Let us work over $\mathbb C$. In this article by S. Katz, it is stated that for a quintic threefold $X\subset \mathbb P^4$ one has $$H_2(X,\mathbb Z)\cong\mathbb Z.$$ Can anyone help me to see why this is true?
Remark. If $X$ was a general surface, this would be easier, as we would have $$H_2(X,\mathbb Z)\cong H^2(X,\mathbb Z)=\textrm{Pic}(X)=\mathbb Z.$$ The last equality uses generality (I guess this is really necessary, but I lack a counterexample). That is why I would also accept an answer assuming the threefold $X$ to be general. However, in the quoted paper the result is stated with no genericity assumption, so it should be true as stated.
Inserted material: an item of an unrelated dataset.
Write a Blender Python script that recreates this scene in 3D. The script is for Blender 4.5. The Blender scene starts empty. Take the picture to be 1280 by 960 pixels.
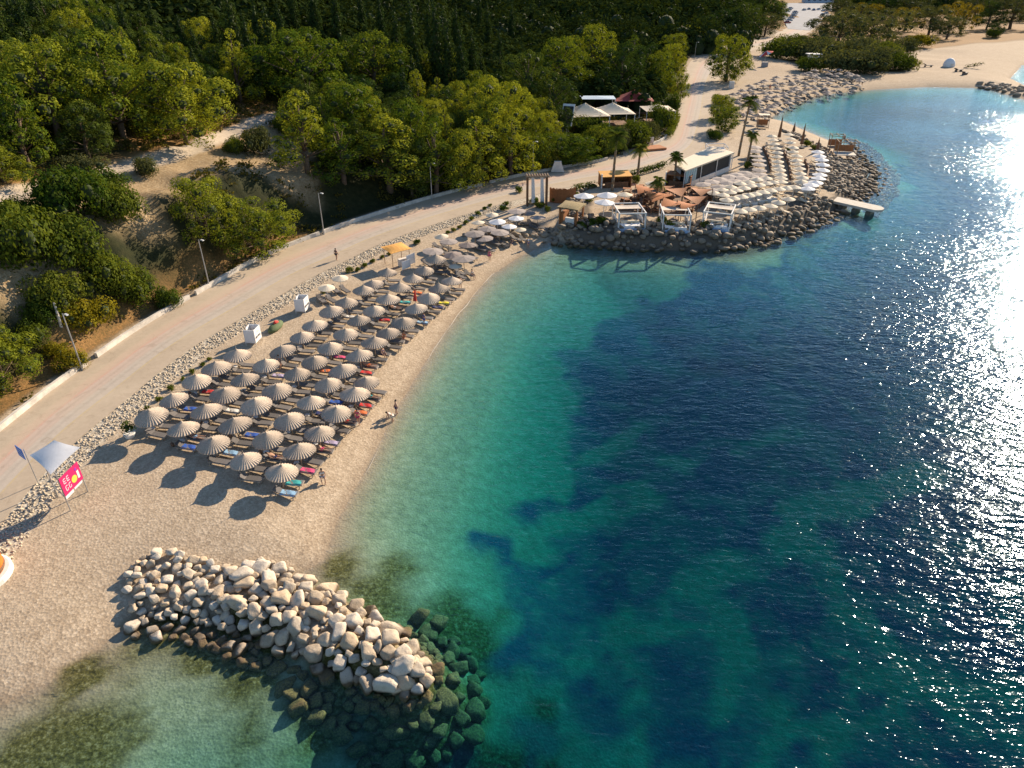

The group in question, $H_2(X,\mathbb Z)$, is now isomorphic to $H^4(X,\mathbb Z)$. I do not find it easier to work with the latter, though.
I do not know if I can use the exponential sequence, as taking its cohomology would give me a sequence of vector spaces, and the group $H^4(X,\mathbb Z)$ does not even appear there. Any hint or solution would be much appreciated.
I was also wondering whether $H_2(X,\mathbb Z)\cong\mathbb Z$ can hold for other projective Calabi-Yau threefolds, different from the quintic in $\mathbb P^4$.
Thank you!
One simple and powerful answer: Lefschetz Hyperplane Theorem.